Dataset excerpt |
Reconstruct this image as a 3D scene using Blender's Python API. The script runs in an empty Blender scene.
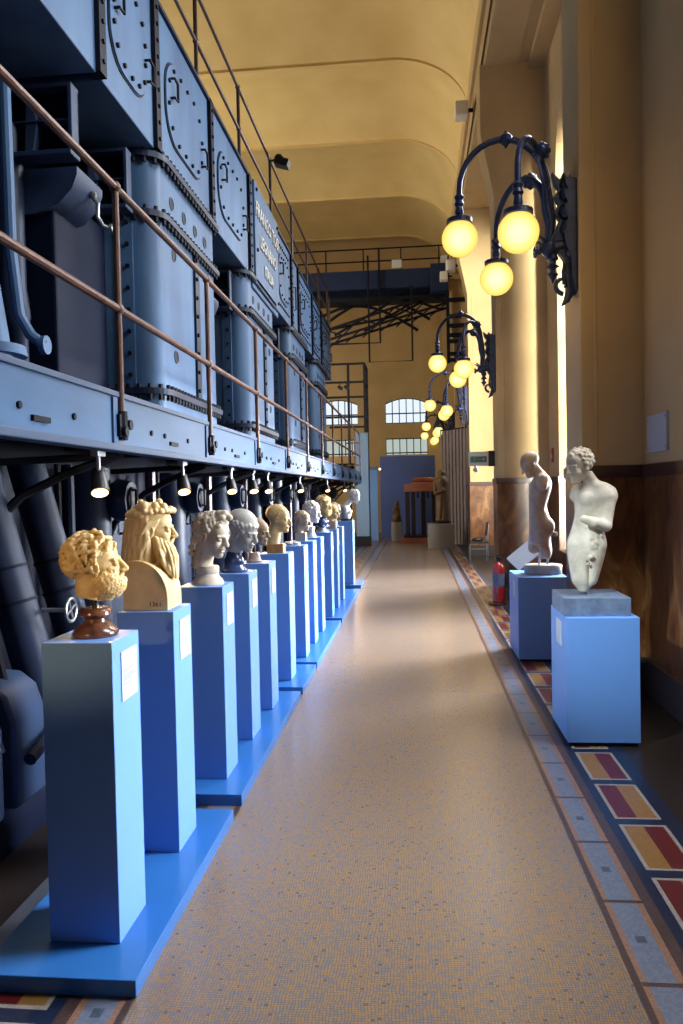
import bpy, math, random
import numpy as np
from mathutils import Vector, Matrix

random.seed(7)
PI = math.pi
COL = bpy.context.scene.collection
R = math.radians

# ------------------------------------------------------------------ camera
F, CX, CY, EYE = 760.0, 341.5, 512.0, 1.65
def make_camera():
    roll = 0.018
    yv = np.array([(415 - CX) / F, -(490 - CY) / F, 1.0]); yv /= np.linalg.norm(yv)
    up = np.array([-math.sin(roll), math.cos(roll), 0.0])
    zv = up - yv * up.dot(yv); zv /= np.linalg.norm(zv)
    xv = np.cross(yv, zv)
    if xv[0] < 0: xv = -xv
    right = Vector((xv[0], yv[0], zv[0])); upw = Vector((xv[1], yv[1], zv[1])); fwd = Vector((xv[2], yv[2], zv[2]))
    m = Matrix((right, upw, -fwd)).transposed().to_4x4()
    m.translation = Vector((0, 0, EYE))
    cd = bpy.data.cameras.new('camera'); co = bpy.data.objects.new('camera', cd); COL.objects.link(co)
    cd.sensor_fit = 'HORIZONTAL'; cd.sensor_width = 36.0; cd.lens = 36.0 * F / 683.0
    cd.clip_start = 0.05; cd.clip_end = 200
    co.matrix_world = m
    bpy.context.scene.camera = co
make_camera()

# ------------------------------------------------------------------ materials
MATS = {}
def mat(name, col, rough=0.5, metal=0.0, col2=None, scale=6.0, bump=0.0, bscale=40.0, stretch=None, spec=0.5, detail=6.0, lo=0.35, hi=0.65, coat=0.0):
    m = bpy.data.materials.new(name); m.use_nodes = True
    nt = m.node_tree; b = nt.nodes['Principled BSDF']
    b.inputs['Roughness'].default_value = rough; b.inputs['Metallic'].default_value = metal
    b.inputs['Specular IOR Level'].default_value = spec
    b.inputs['Coat Weight'].default_value = coat
    b.inputs['Base Color'].default_value = (*col, 1)
    tc = nt.nodes.new('ShaderNodeTexCoord'); mp = nt.nodes.new('ShaderNodeMapping')
    nt.links.new(tc.outputs['Object'], mp.inputs['Vector'])
    if stretch: mp.inputs['Scale'].default_value = stretch
    if col2:
        n = nt.nodes.new('ShaderNodeTexNoise'); n.inputs['Scale'].default_value = scale; n.inputs['Detail'].default_value = detail
        nt.links.new(mp.outputs['Vector'], n.inputs['Vector'])
        r = nt.nodes.new('ShaderNodeValToRGB')
        r.color_ramp.elements[0].position = lo; r.color_ramp.elements[1].position = hi
        r.color_ramp.elements[0].color = (*col, 1); r.color_ramp.elements[1].color = (*col2, 1)
        nt.links.new(n.outputs['Fac'], r.inputs['Fac']); nt.links.new(r.outputs['Color'], b.inputs['Base Color'])
    if bump:
        n = nt.nodes.new('ShaderNodeTexNoise'); n.inputs['Scale'].default_value = bscale; n.inputs['Detail'].default_value = 5
        nt.links.new(mp.outputs['Vector'], n.inputs['Vector'])
        bp = nt.nodes.new('ShaderNodeBump'); bp.inputs['Strength'].default_value = bump; bp.inputs['Distance'].default_value = 0.01
        nt.links.new(n.outputs['Fac'], bp.inputs['Height']); nt.links.new(bp.outputs['Normal'], b.inputs['Normal'])
    MATS[name] = m
    return m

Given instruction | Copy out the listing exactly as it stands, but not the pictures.

Expected output |
Reconstruct this image as a 3D scene using Blender's Python API. The script runs in an empty Blender scene.
import bpy, math, random
import numpy as np
from mathutils import Vector, Matrix

random.seed(7)
PI = math.pi
COL = bpy.context.scene.collection
R = math.radians

# ------------------------------------------------------------------ camera
F, CX, CY, EYE = 760.0, 341.5, 512.0, 1.65
def make_camera():
    roll = 0.018
    yv = np.array([(415 - CX) / F, -(490 - CY) / F, 1.0]); yv /= np.linalg.norm(yv)
    up = np.array([-math.sin(roll), math.cos(roll), 0.0])
    zv = up - yv * up.dot(yv); zv /= np.linalg.norm(zv)
    xv = np.cross(yv, zv)
    if xv[0] < 0: xv = -xv
    right = Vector((xv[0], yv[0], zv[0])); upw = Vector((xv[1], yv[1], zv[1])); fwd = Vector((xv[2], yv[2], zv[2]))
    m = Matrix((right, upw, -fwd)).transposed().to_4x4()
    m.translation = Vector((0, 0, EYE))
    cd = bpy.data.cameras.new('camera'); co = bpy.data.objects.new('camera', cd); COL.objects.link(co)
    cd.sensor_fit = 'HORIZONTAL'; cd.sensor_width = 36.0; cd.lens = 36.0 * F / 683.0
    cd.clip_start = 0.05; cd.clip_end = 200
    co.matrix_world = m
    bpy.context.scene.camera = co
make_camera()

# ------------------------------------------------------------------ materials
MATS = {}
def mat(name, col, rough=0.5, metal=0.0, col2=None, scale=6.0, bump=0.0, bscale=40.0, stretch=None, spec=0.5, detail=6.0, lo=0.35, hi=0.65, coat=0.0):
    m = bpy.data.materials.new(name); m.use_nodes = True
    nt = m.node_tree; b = nt.nodes['Principled BSDF']
    b.inputs['Roughness'].default_value = rough; b.inputs['Metallic'].default_value = metal
    b.inputs['Specular IOR Level'].default_value = spec
    b.inputs['Coat Weight'].default_value = coat
    b.inputs['Base Color'].default_value = (*col, 1)
    tc = nt.nodes.new('ShaderNodeTexCoord'); mp = nt.nodes.new('ShaderNodeMapping')
    nt.links.new(tc.outputs['Object'], mp.inputs['Vector'])
    if stretch: mp.inputs['Scale'].default_value = stretch
    if col2:
        n = nt.nodes.new('ShaderNodeTexNoise'); n.inputs['Scale'].default_value = scale; n.inputs['Detail'].default_value = detail
        nt.links.new(mp.outputs['Vector'], n.inputs['Vector'])
        r = nt.nodes.new('ShaderNodeValToRGB')
        r.color_ramp.elements[0].position = lo; r.color_ramp.elements[1].position = hi
        r.color_ramp.elements[0].color = (*col, 1); r.color_ramp.elements[1].color = (*col2, 1)
        nt.links.new(n.outputs['Fac'], r.inputs['Fac']); nt.links.new(r.outputs['Color'], b.inputs['Base Color'])
    if bump:
        n = nt.nodes.new('ShaderNodeTexNoise'); n.inputs['Scale'].default_value = bscale; n.inputs['Detail'].default_value = 5
        nt.links.new(mp.outputs['Vector'], n.inputs['Vector'])
        bp = nt.nodes.new('ShaderNodeBump'); bp.inputs['Strength'].default_value = bump; bp.inputs['Distance'].default_value = 0.01
        nt.links.new(n.outputs['Fac'], bp.inputs['Height']); nt.links.new(bp.outputs['Normal'], b.inputs['Normal'])
    MATS[name] = m
    return m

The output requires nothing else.